Toronto Is The Fastest-Growing City In U.S. And Canada, And That’s Not Good


Saturday, June 1st, 2019

The city’s “stunning” growth has a downside

Daniel Tencer
other

Torontonians could find themselves “doubling up” on housing with friends or relatives in the coming years as the city’s breakneck population growth outstrips the supply of new housing, an urban planning expert is warning.

In an analysis published online this week, researchers Frank Clayton and Eva Shi of Ryerson University’s Centre for Urban Research and Land Development found that Toronto is the fastest-growing city in the U.S. or Canada, and by a long shot. The city added more than 77,000 net new residents in the year ending in July, 2018, more than three times as many people as the next municipality, Phoenix, Ariz.

The researchers describe this rate of growth as “stunning.”

Looking at metro areas, Greater Toronto had the second-fastest population growth, behind only Dallas-Fort Worth. Greater Montreal was the sixth-fastest growing metro.

But while that may look like success from some perspectives, it means the city is risking a serious housing crisis, study co-author Frank Clayton said.

The region may see a repeat of the situation from the early 1990s, when developers pulled back on home construction amid falling house prices, but the population kept growing.

People found themselves “doubling up” or “tripling up” on housing, often with more than one generation of family living in a single home, Clayton said.

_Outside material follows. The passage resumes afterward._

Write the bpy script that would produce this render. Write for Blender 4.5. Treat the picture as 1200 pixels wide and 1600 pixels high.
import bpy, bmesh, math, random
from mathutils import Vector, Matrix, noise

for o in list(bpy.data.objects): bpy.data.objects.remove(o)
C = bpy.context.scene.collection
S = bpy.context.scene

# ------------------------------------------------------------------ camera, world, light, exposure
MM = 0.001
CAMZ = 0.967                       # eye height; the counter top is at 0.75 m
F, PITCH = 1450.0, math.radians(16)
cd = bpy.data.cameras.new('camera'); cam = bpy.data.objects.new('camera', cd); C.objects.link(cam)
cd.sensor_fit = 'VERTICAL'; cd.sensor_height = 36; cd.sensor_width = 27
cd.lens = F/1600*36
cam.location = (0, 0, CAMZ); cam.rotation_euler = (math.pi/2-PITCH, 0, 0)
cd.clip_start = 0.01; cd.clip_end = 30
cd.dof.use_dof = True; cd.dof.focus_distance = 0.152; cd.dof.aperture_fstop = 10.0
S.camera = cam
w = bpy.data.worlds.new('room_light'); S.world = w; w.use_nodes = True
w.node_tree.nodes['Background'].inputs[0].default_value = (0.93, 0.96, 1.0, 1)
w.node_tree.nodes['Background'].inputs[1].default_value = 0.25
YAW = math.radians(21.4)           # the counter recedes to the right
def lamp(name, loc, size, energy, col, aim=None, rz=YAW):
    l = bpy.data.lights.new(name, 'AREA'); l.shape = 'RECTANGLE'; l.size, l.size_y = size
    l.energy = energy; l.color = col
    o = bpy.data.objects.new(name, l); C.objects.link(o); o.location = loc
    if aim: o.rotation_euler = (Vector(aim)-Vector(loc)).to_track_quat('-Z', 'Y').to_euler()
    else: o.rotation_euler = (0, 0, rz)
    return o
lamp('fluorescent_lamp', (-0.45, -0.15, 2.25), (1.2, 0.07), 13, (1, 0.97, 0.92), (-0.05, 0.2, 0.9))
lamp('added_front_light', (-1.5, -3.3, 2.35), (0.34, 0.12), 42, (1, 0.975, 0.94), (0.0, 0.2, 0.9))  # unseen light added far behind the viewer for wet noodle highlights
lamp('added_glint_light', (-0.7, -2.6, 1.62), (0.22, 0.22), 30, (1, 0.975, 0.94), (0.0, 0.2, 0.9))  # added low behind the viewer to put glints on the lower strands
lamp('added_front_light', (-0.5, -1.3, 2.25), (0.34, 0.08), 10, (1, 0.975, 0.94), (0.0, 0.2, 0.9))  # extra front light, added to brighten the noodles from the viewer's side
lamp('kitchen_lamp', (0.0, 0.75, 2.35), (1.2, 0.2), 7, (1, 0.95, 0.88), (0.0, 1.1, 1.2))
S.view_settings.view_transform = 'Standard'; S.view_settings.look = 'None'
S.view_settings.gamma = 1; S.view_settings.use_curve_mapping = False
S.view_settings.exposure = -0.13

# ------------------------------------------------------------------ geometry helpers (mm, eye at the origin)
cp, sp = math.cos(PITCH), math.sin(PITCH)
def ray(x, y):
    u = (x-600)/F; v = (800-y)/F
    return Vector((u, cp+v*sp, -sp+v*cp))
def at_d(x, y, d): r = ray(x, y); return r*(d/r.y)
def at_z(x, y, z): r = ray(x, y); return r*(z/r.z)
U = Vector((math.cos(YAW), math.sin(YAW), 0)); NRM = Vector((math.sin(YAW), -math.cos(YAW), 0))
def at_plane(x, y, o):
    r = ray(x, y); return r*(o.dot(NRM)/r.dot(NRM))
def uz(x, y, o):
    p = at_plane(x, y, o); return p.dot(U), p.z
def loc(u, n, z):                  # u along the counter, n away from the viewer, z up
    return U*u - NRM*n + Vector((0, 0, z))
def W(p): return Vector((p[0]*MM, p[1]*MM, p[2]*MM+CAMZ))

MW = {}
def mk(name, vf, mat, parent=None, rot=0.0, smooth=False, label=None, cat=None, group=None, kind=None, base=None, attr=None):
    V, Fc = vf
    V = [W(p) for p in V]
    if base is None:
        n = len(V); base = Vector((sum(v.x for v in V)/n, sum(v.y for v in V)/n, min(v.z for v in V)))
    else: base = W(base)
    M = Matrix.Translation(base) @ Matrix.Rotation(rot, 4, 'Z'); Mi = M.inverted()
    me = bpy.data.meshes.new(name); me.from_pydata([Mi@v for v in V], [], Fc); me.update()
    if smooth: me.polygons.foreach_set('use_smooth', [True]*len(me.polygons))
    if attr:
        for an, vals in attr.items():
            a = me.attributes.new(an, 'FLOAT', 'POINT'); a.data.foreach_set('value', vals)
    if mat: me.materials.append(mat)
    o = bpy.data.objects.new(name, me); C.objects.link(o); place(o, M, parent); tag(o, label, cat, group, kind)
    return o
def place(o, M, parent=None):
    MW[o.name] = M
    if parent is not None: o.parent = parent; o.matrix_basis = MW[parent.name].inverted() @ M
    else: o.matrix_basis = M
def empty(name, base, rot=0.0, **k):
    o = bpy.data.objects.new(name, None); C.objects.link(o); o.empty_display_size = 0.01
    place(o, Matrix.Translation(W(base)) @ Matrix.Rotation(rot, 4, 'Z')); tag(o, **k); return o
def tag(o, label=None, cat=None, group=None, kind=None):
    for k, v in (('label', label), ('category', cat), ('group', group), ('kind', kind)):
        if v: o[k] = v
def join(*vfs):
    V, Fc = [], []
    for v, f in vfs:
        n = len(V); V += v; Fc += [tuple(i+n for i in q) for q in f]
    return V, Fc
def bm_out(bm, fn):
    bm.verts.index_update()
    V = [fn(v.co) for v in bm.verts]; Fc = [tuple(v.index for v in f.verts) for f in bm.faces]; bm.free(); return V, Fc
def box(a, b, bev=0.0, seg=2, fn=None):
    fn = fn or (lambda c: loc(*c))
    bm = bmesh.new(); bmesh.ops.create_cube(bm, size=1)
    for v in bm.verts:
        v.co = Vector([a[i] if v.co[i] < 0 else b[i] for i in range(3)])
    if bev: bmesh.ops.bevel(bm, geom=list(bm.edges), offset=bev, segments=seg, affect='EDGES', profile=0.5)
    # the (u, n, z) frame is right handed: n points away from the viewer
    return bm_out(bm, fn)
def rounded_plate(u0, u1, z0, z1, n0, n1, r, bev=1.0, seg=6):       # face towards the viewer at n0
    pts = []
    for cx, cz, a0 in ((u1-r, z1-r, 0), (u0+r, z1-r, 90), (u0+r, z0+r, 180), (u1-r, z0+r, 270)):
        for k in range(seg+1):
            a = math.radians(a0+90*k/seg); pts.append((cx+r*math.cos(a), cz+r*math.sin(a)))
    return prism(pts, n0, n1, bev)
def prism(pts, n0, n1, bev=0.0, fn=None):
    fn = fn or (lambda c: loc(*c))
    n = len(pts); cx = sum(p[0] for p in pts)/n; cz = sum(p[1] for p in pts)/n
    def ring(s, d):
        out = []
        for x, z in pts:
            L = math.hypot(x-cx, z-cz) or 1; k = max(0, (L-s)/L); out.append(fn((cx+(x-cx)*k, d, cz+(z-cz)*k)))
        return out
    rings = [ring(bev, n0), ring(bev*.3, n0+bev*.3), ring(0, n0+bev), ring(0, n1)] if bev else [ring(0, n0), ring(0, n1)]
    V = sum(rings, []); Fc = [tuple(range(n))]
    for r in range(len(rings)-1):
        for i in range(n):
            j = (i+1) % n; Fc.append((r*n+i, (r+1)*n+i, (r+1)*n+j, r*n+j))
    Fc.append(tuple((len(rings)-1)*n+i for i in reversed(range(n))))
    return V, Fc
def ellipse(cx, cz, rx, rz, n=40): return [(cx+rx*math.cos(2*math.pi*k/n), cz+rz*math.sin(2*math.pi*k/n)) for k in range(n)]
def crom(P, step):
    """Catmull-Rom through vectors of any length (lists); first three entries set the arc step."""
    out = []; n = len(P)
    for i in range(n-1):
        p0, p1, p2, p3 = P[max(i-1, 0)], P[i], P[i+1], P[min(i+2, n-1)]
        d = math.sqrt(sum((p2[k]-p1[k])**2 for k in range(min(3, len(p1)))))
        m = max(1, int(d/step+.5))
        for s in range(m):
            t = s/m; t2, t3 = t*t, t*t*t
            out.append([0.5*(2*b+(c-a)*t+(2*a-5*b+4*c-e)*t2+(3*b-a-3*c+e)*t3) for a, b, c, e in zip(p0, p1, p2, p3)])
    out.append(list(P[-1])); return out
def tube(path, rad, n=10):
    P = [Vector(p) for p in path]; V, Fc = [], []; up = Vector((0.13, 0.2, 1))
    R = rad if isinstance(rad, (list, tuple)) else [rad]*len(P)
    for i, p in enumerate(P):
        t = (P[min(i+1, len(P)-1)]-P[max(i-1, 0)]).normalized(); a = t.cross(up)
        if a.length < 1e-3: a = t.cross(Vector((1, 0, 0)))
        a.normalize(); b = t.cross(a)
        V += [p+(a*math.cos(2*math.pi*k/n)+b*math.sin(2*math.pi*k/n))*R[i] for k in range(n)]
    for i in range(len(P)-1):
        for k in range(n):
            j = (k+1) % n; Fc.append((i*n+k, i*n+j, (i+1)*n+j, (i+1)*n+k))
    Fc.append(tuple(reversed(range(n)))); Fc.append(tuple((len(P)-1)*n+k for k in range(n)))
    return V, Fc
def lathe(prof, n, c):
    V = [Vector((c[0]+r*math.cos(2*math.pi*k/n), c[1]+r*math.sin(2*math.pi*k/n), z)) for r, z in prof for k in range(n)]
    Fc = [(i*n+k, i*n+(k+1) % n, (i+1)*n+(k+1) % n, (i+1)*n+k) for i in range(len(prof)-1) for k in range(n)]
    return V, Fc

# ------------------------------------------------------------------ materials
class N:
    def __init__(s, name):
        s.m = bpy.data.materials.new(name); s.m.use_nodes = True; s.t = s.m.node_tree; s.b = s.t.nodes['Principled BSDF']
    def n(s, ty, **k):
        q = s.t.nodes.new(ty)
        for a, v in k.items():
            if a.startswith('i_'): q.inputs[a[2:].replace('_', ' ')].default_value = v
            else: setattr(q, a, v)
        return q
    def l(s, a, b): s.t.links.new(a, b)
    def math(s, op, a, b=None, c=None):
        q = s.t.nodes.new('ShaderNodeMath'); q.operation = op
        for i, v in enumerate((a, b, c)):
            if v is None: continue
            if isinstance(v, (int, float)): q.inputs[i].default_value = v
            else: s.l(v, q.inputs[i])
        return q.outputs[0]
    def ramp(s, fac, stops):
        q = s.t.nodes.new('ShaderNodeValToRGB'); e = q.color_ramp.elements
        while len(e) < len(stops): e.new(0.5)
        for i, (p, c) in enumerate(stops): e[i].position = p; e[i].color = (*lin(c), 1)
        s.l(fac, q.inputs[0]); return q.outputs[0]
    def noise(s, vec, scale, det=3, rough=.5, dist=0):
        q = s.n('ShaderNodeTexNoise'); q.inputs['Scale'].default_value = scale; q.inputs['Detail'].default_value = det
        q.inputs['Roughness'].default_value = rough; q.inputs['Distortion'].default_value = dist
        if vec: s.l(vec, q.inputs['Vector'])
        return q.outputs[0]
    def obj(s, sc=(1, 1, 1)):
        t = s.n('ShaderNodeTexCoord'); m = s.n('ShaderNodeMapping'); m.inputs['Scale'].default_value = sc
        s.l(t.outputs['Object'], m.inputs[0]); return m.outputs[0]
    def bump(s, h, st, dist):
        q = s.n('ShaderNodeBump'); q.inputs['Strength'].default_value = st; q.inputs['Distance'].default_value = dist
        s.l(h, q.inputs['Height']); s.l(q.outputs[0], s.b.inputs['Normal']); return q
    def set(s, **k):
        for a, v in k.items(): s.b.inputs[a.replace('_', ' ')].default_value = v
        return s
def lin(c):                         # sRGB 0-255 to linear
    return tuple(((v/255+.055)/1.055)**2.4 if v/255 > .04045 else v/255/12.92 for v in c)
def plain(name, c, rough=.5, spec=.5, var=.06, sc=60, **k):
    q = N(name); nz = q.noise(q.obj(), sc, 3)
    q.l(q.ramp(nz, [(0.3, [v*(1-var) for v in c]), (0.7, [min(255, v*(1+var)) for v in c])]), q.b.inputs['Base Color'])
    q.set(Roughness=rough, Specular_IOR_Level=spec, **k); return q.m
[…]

That effect could be particularly strong today, given that younger Canadians are already increasingly living with their parents. 

“In the ’90s, immigration was very strong but it wasn’t showing up in the housing demand numbers,” Clayton, a real estate and urban economist, told HuffPost Canada by phone.

As is the case now, affordability was at multi-year lows. But unlike today, the economy was shrinking in the early 1990s, with the region losing some 200,000 jobs amidst a North American recession. Interest rates were high, making mortgages prohibitively expensive. The result was that developers couldn’t unload empty condos even as residents were forced into shared housing.

Today’s home sales slowdown could result in something similar. Data from Canada Mortgage and Housing Corp. shows developers are reacting to the slowdown by cutting back on new construction.